”Há um problema fundamental que são os custos de uma criança na creche”

Ana Alexandre Fernandes, professora na Faculdade de Ciências Sociais e Humanas, considera que é incomportável para uma família jovem apostar numa criança se não tiver ajudas.

É previsível que o país regresse ao número de nascimentos anterior à crise?

Ficámos a tocar o fundo do poço. O nível de fecundidade que se atingiu em Portugal, de 1,3 crianças por mulher, praticamente não foi atingido noutros países da Europa a não ser em Itália nos anos 90, mas houve recuperação: hoje está melhor do que nós. Aquilo que a literatura nos diz é que este valor é demasiado baixo numa população e há tendência para a recuperação, mas não estão ainda criadas as condições para esta recuperação.

Discute-se ciclicamente esta crise de natalidade. Em termos de medidas, onde vê a maior lacuna?

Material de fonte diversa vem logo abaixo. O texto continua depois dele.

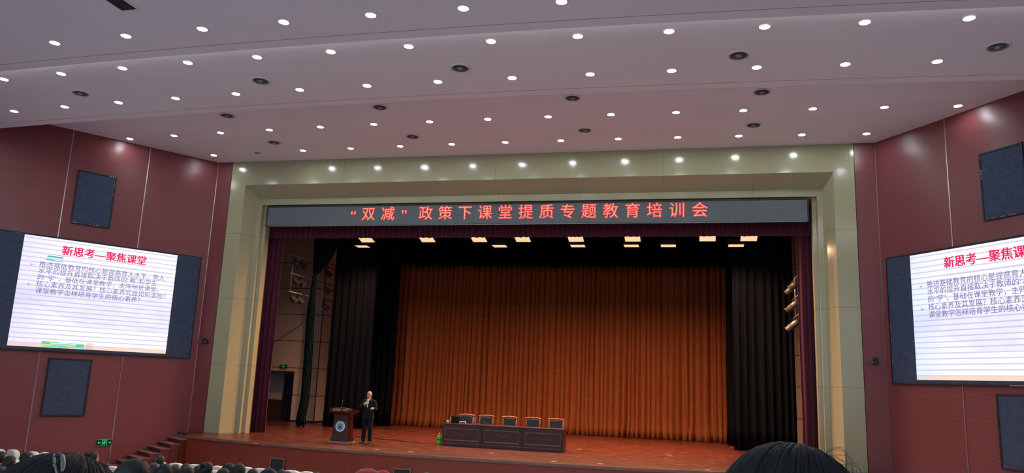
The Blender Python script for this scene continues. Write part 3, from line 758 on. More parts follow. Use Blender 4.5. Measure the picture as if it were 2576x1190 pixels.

Para além da questão salarial e da precariedade laboral na população apta para ter filhos, existe um problema fundamental que são os custos de uma criança numa creche. Ninguém, mesmo numa situação precária, está para faltar ao trabalho para ter uma criança. O casal pesa antes do mais que verbas pode dispensar e a sociedade não é amigável para receber uma criança: os custos são muito altos, e os salários muito baixos.

Hoje paga-se facilmente 300 euros para ter uma criança na creche.

Considerando que os salários da maioria da população estão abaixo de mil, é incomportável para uma família jovem apostar numa criança se não tiver ajudas. A questão já não se coloca só para as classes baixas: nas classes médias há algumas apostas para ter crianças, mas são famílias com apoio.

A melhoria salarial levará alguns anos. Apostar nessa rede de apoios seria mais eficaz?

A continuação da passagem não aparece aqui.